Let $p \geq 1$. I would like to know for what values $p$ the following functional $F$ is bounded in $L_p[0,1]$ $$ F(f) = \int_{0}^{1}f(x^2)dx $$
My attempt. I can show directly that for $p\in [1,2)$ this functional is unbounded by constructing a sequence of functions $$ f_n(x) = \frac{1}{c_n}x^{-\frac{1}{2} + \frac{1}{n}}, $$ where $c_n = ||x^{-\frac{1}{2} + \frac{1}{n}}||_{L_p} = \left(\int_0^1\left|x^{-\frac{1}{2} + \frac{1}{n}}\right|^{p}dx\right)^{1/p}$ we have $$ ||f_n|| = 1, \ \ |F(f_n)| \to \infty. $$ But I really don't know what to do when $p \geq 2$. Also I know that $$ {L}_{p}^{*} \cong L_q, $$ when $$ \frac{1}{p} + \frac{1}{q} =1 $$ but I don't know how to use this here.
For $p > 2$, by change of variables and the Hölder's inequality, one gets \begin{align} \Big|\int_0^1 f(x^2) dx\Big| = \Big|\int_0^1 f(y) \frac{dy}{2\sqrt{y}}\Big| \leqslant \int_0^1 \Big|f(y) \frac{1}{2\sqrt{y}}\Big| dy \leqslant \Big(\int_0^1 \frac{dy}{2y^{\frac{q}{2}}}\Big)^{\frac{1}{q}}\|f\|_p, \end{align} where $q$ is the Hölder conjugate of $p$. If $p > 2$ then $q < 2$. Thus $\int_0^1 y^{-\frac{q}{2}} dy < \infty$. So the function $F$ is bounded for $p > 2$.

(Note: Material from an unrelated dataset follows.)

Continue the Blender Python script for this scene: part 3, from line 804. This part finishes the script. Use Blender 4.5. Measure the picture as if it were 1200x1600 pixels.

For $p = 2$, let $\{f_n\}$ be the sequence of functions defined by $$\forall x \in (0, 1],\ f_n(x) = \frac{1}{\sqrt{x}(|\log x| + 1)^{1+\frac{1}{n}}}.$$ It is clear that $f_n \in L^2([0, 1])$. In fact, the sequence $\{f_n\}$ is bounded in $L^2([0, 1])$ since $$ \int_0^1 |f_n(x)|^2\, dx \leqslant \int_0^1 \frac{dx}{x(|\log x| + 1)} < \infty.$$ But \begin{align} \forall n \in \mathbb{N}^{\star},\ F(f_n) = \int_0^1 f_n(x^2) dx \gg \int_0^{\frac{1}{e}} \frac{dx}{x(\log \frac{1}{x})^{1+\frac{1}{n}}} \gg \Big[n(\log \tfrac{1}{x})^{-\frac{1}{n}}\Big]_0^{\frac{1}{e}} \gg n. \end{align} So $F(f_n)$ goes to the infinity when $n$ tends to $\infty$. Hence, $F$ is not bounded for $p = 2$.